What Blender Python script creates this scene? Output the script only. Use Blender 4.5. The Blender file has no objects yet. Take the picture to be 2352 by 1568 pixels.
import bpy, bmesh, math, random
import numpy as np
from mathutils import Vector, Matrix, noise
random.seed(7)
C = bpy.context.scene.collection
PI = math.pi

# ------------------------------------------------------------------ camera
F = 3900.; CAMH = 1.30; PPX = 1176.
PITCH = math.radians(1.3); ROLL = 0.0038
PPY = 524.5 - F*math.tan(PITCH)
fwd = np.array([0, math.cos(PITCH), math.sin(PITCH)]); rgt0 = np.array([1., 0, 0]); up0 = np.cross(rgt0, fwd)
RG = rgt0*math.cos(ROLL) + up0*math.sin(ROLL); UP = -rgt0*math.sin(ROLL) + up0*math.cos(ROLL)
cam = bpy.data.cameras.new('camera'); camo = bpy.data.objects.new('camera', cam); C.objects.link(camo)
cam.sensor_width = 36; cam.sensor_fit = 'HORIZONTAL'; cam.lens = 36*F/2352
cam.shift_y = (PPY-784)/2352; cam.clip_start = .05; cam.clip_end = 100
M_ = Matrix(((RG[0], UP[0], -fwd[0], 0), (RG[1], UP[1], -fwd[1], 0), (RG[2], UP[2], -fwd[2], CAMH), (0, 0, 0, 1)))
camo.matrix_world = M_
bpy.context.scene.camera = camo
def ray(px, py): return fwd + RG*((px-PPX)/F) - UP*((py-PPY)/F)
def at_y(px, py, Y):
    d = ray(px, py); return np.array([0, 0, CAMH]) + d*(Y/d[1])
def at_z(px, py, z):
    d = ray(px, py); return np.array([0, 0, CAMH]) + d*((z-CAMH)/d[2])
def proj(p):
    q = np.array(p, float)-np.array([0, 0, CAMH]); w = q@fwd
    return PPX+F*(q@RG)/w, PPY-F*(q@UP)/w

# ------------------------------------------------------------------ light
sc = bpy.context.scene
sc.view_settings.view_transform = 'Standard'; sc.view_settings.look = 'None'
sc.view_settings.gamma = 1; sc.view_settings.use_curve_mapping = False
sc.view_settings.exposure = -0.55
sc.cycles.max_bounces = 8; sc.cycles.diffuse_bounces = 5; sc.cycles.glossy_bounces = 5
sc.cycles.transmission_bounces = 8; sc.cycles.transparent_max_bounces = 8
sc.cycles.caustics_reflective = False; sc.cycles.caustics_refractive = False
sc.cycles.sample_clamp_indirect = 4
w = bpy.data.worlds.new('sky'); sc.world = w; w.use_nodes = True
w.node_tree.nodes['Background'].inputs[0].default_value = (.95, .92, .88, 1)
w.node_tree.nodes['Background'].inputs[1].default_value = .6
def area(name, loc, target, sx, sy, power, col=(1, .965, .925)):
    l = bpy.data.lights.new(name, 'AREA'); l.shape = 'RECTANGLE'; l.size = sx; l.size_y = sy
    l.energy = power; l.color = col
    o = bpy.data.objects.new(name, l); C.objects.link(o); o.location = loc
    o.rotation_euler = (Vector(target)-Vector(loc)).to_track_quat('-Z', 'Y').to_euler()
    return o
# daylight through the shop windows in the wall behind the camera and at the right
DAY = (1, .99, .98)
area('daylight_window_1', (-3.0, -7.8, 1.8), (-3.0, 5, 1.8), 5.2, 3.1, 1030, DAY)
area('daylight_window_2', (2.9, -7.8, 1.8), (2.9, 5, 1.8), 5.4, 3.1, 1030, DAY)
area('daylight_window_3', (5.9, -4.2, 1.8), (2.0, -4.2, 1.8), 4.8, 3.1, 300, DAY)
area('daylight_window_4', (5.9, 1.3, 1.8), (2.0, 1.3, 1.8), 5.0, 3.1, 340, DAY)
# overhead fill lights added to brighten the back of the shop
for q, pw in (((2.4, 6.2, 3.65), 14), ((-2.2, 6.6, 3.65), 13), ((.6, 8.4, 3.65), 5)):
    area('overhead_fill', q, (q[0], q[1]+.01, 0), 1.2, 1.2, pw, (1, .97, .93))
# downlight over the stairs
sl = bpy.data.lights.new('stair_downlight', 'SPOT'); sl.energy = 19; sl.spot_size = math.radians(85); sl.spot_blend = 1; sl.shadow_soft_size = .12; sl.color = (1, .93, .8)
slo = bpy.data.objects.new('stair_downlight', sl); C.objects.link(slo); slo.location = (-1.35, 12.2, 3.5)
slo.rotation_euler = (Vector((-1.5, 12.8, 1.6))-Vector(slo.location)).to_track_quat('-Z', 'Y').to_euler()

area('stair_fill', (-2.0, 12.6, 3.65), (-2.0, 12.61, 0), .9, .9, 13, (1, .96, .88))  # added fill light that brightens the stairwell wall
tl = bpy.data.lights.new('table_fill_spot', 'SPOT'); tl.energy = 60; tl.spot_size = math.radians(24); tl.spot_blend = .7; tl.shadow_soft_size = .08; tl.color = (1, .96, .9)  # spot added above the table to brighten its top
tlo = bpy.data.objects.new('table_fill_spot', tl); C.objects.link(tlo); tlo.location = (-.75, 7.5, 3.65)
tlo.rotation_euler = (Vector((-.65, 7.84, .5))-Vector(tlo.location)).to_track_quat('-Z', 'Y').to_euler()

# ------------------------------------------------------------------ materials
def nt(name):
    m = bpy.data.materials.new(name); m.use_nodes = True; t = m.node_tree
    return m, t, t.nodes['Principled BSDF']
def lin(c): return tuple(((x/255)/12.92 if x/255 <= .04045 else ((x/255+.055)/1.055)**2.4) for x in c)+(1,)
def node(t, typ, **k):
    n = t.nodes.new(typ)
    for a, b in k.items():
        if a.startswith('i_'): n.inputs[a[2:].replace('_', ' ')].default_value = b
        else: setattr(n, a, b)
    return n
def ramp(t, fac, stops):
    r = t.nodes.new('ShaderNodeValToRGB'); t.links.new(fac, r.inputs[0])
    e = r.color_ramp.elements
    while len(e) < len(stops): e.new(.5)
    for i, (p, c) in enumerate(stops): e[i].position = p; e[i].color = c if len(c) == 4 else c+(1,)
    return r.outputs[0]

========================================

__STATED GOAL__
Output all of the material, please, exactly as it stands.

__ANSWER__
What Blender Python script creates this scene? Output the script only. Use Blender 4.5. The Blender file has no objects yet. Take the picture to be 2352 by 1568 pixels.
import bpy, bmesh, math, random
import numpy as np
from mathutils import Vector, Matrix, noise
random.seed(7)
C = bpy.context.scene.collection
PI = math.pi

# ------------------------------------------------------------------ camera
F = 3900.; CAMH = 1.30; PPX = 1176.
PITCH = math.radians(1.3); ROLL = 0.0038
PPY = 524.5 - F*math.tan(PITCH)
fwd = np.array([0, math.cos(PITCH), math.sin(PITCH)]); rgt0 = np.array([1., 0, 0]); up0 = np.cross(rgt0, fwd)
RG = rgt0*math.cos(ROLL) + up0*math.sin(ROLL); UP = -rgt0*math.sin(ROLL) + up0*math.cos(ROLL)
cam = bpy.data.cameras.new('camera'); camo = bpy.data.objects.new('camera', cam); C.objects.link(camo)
cam.sensor_width = 36; cam.sensor_fit = 'HORIZONTAL'; cam.lens = 36*F/2352
cam.shift_y = (PPY-784)/2352; cam.clip_start = .05; cam.clip_end = 100
M_ = Matrix(((RG[0], UP[0], -fwd[0], 0), (RG[1], UP[1], -fwd[1], 0), (RG[2], UP[2], -fwd[2], CAMH), (0, 0, 0, 1)))
camo.matrix_world = M_
bpy.context.scene.camera = camo
def ray(px, py): return fwd + RG*((px-PPX)/F) - UP*((py-PPY)/F)
def at_y(px, py, Y):
    d = ray(px, py); return np.array([0, 0, CAMH]) + d*(Y/d[1])
def at_z(px, py, z):
    d = ray(px, py); return np.array([0, 0, CAMH]) + d*((z-CAMH)/d[2])
def proj(p):
    q = np.array(p, float)-np.array([0, 0, CAMH]); w = q@fwd
    return PPX+F*(q@RG)/w, PPY-F*(q@UP)/w

# ------------------------------------------------------------------ light
sc = bpy.context.scene
sc.view_settings.view_transform = 'Standard'; sc.view_settings.look = 'None'
sc.view_settings.gamma = 1; sc.view_settings.use_curve_mapping = False
sc.view_settings.exposure = -0.55
sc.cycles.max_bounces = 8; sc.cycles.diffuse_bounces = 5; sc.cycles.glossy_bounces = 5
sc.cycles.transmission_bounces = 8; sc.cycles.transparent_max_bounces = 8
sc.cycles.caustics_reflective = False; sc.cycles.caustics_refractive = False
sc.cycles.sample_clamp_indirect = 4
w = bpy.data.worlds.new('sky'); sc.world = w; w.use_nodes = True
w.node_tree.nodes['Background'].inputs[0].default_value = (.95, .92, .88, 1)
w.node_tree.nodes['Background'].inputs[1].default_value = .6
def area(name, loc, target, sx, sy, power, col=(1, .965, .925)):
    l = bpy.data.lights.new(name, 'AREA'); l.shape = 'RECTANGLE'; l.size = sx; l.size_y = sy
    l.energy = power; l.color = col
    o = bpy.data.objects.new(name, l); C.objects.link(o); o.location = loc
    o.rotation_euler = (Vector(target)-Vector(loc)).to_track_quat('-Z', 'Y').to_euler()
    return o
# daylight through the shop windows in the wall behind the camera and at the right
DAY = (1, .99, .98)
area('daylight_window_1', (-3.0, -7.8, 1.8), (-3.0, 5, 1.8), 5.2, 3.1, 1030, DAY)
area('daylight_window_2', (2.9, -7.8, 1.8), (2.9, 5, 1.8), 5.4, 3.1, 1030, DAY)
area('daylight_window_3', (5.9, -4.2, 1.8), (2.0, -4.2, 1.8), 4.8, 3.1, 300, DAY)
area('daylight_window_4', (5.9, 1.3, 1.8), (2.0, 1.3, 1.8), 5.0, 3.1, 340, DAY)
# overhead fill lights added to brighten the back of the shop
for q, pw in (((2.4, 6.2, 3.65), 14), ((-2.2, 6.6, 3.65), 13), ((.6, 8.4, 3.65), 5)):
    area('overhead_fill', q, (q[0], q[1]+.01, 0), 1.2, 1.2, pw, (1, .97, .93))
# downlight over the stairs
sl = bpy.data.lights.new('stair_downlight', 'SPOT'); sl.energy = 19; sl.spot_size = math.radians(85); sl.spot_blend = 1; sl.shadow_soft_size = .12; sl.color = (1, .93, .8)
slo = bpy.data.objects.new('stair_downlight', sl); C.objects.link(slo); slo.location = (-1.35, 12.2, 3.5)
slo.rotation_euler = (Vector((-1.5, 12.8, 1.6))-Vector(slo.location)).to_track_quat('-Z', 'Y').to_euler()

area('stair_fill', (-2.0, 12.6, 3.65), (-2.0, 12.61, 0), .9, .9, 13, (1, .96, .88))  # added fill light that brightens the stairwell wall
tl = bpy.data.lights.new('table_fill_spot', 'SPOT'); tl.energy = 60; tl.spot_size = math.radians(24); tl.spot_blend = .7; tl.shadow_soft_size = .08; tl.color = (1, .96, .9)  # spot added above the table to brighten its top
tlo = bpy.data.objects.new('table_fill_spot', tl); C.objects.link(tlo); tlo.location = (-.75, 7.5, 3.65)
tlo.rotation_euler = (Vector((-.65, 7.84, .5))-Vector(tlo.location)).to_track_quat('-Z', 'Y').to_euler()

# ------------------------------------------------------------------ materials
def nt(name):
    m = bpy.data.materials.new(name); m.use_nodes = True; t = m.node_tree
    return m, t, t.nodes['Principled BSDF']
def lin(c): return tuple(((x/255)/12.92 if x/255 <= .04045 else ((x/255+.055)/1.055)**2.4) for x in c)+(1,)
def node(t, typ, **k):
    n = t.nodes.new(typ)
    for a, b in k.items():
        if a.startswith('i_'): n.inputs[a[2:].replace('_', ' ')].default_value = b
        else: setattr(n, a, b)
    return n
def ramp(t, fac, stops):
    r = t.nodes.new('ShaderNodeValToRGB'); t.links.new(fac, r.inputs[0])
    e = r.color_ramp.elements
    while len(e) < len(stops): e.new(.5)
    for i, (p, c) in enumerate(stops): e[i].position = p; e[i].color = c if len(c) == 4 else c+(1,)
    return r.outputs[0]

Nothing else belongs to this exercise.